L'Accord sur la promotion et la protection des investissements étrangers (APIE) entre le Canada et Chine entrera en vigueur à la fin du mois, sans débat à la Chambre des communes, sans étude indépendante en comité, et surtout, sans qu'un vote des députés ne soit nécessaire.
Les représentants de Leadnow-À l'Action, l'organisme qui a colligé les signatures, espèrent désormais que le premier ministre Stephen Harper appuiera sur le bouton pause pour permettre un examen plus approfondi de l'entente.
Les détracteurs de l'accord craignent qu'il avantage surtout les investisseurs chinois et qu'il aboutisse à la dilapidation des ressources naturelles canadiennes. Ils en ont particulièrement contre le tribunal d'arbitrage dont les audiences se dérouleront derrière des portes closes.
"Cet accord est particulièrement cachottier et extrême, parce que le processus d'arbitrage est mené dans un secret total, avec seulement des informations minimales sur l'octroi de dommages rendues publiques après coup", a dit le directeur des campagnes de Leadnow, Matthew Carroll.
La chef du Parti vert, Elizabeth May, croit d'ailleurs qu'il ne fait absolument aucun doute que le Canada devra éventuellement faire face, en vertu de cet accord, à des poursuites intentées depuis Pékin. Et ce seront les contribuables canadiens qui devront payer.
Selon la députée, vigoureusement opposée à l'APIE depuis le début, il s'agit du "plus dangereux traité" signé par le Canada à ce jour.
"Nous allons voir les gouvernements fédéral, provinciaux et municipaux regarder derrière eux en se demandant s'ils peuvent adopter des lois protégeant les conditions de travail, protégeant l'environnement ou même améliorant les règles entourant la Loi sur Investissement Canada" sans craindre d'être poursuivis, a soutenu Mme May.
"Nous avons besoin d'un débat, nous avons besoin d'avoir des audiences en comité, nous avons besoin d'entendre des témoins pour connaître les implications de l'APIE", a renchéri le député néo-démocrate Peter Julian.
Ce n'est pas la première fois que le Canada signe ce type d'accord bilatéral. Il a déjà conclu 24 APIE avec des pays comme la Russie et l'Argentine. L'entente avec Pékin se distingue cependant parce que les investissements chinois au Canada sont trois fois plus élevés que ceux des Canadiens en Chine.

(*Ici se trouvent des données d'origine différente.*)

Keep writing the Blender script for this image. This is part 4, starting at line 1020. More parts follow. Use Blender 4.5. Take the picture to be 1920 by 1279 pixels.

Elle survient par ailleurs au moment où la société chinoise CNOOC souhaite acquérir la compagnie pétrolière Nexen, une transaction s'élevant à 15 milliards $.
Réciprocité
En Chambre, le gouvernement conservateur a fait valoir que le traité avait été bien reçu par les investisseurs canadiens.
"En fait, il est pleinement réciproque", a affirmé le ministre du Commerce international, Ed Fast.
"Il a été conçu pour protéger et promouvoir les investissements canadiens en établissant un ensemble de règles claires selon lesquelles les investissements s'effectuent et un ensemble de règles claires selon lesquelles les conflits sont résolus", a-t-il fait valoir.
Mais pour Thomas Mulcair, cette réciprocité est impossible compte tenu des différences fondamentales entre les deux pays.
"Je pense que M. Fast ne comprend même pas le sens du mot réciprocité. C'est d'une absurdité patente que de dire que lorsqu'on traite avec un pays qui n'a pas une économie et un système de gouvernement analogue, qu'on peut parler, en partant, de réciprocité", a tranché le chef du Nouveau Parti démocratique (NPD).
Les troupes néo-démocrates demandent à présent la tenue d'un débat exploratoire sur la question avant vendredi. M. Fast a de son côté fait valoir que le NPD n'a pas profité de ses journées d'opposition passées pour amener le sujet aux Communes.
L'accord ne prévoit pas de droit de retrait avant une période de 15 ans. Malgré tout, M. Mulcair assure qu'un éventuel gouvernement néo-démocrate se sentirait libre de "réviser" cette entente.
"Une règle de base dans une démocratie parlementaire, c'est qu'un gouvernement ne peut pas lier les mains d'un gouvernement futur", a-t-il souligné.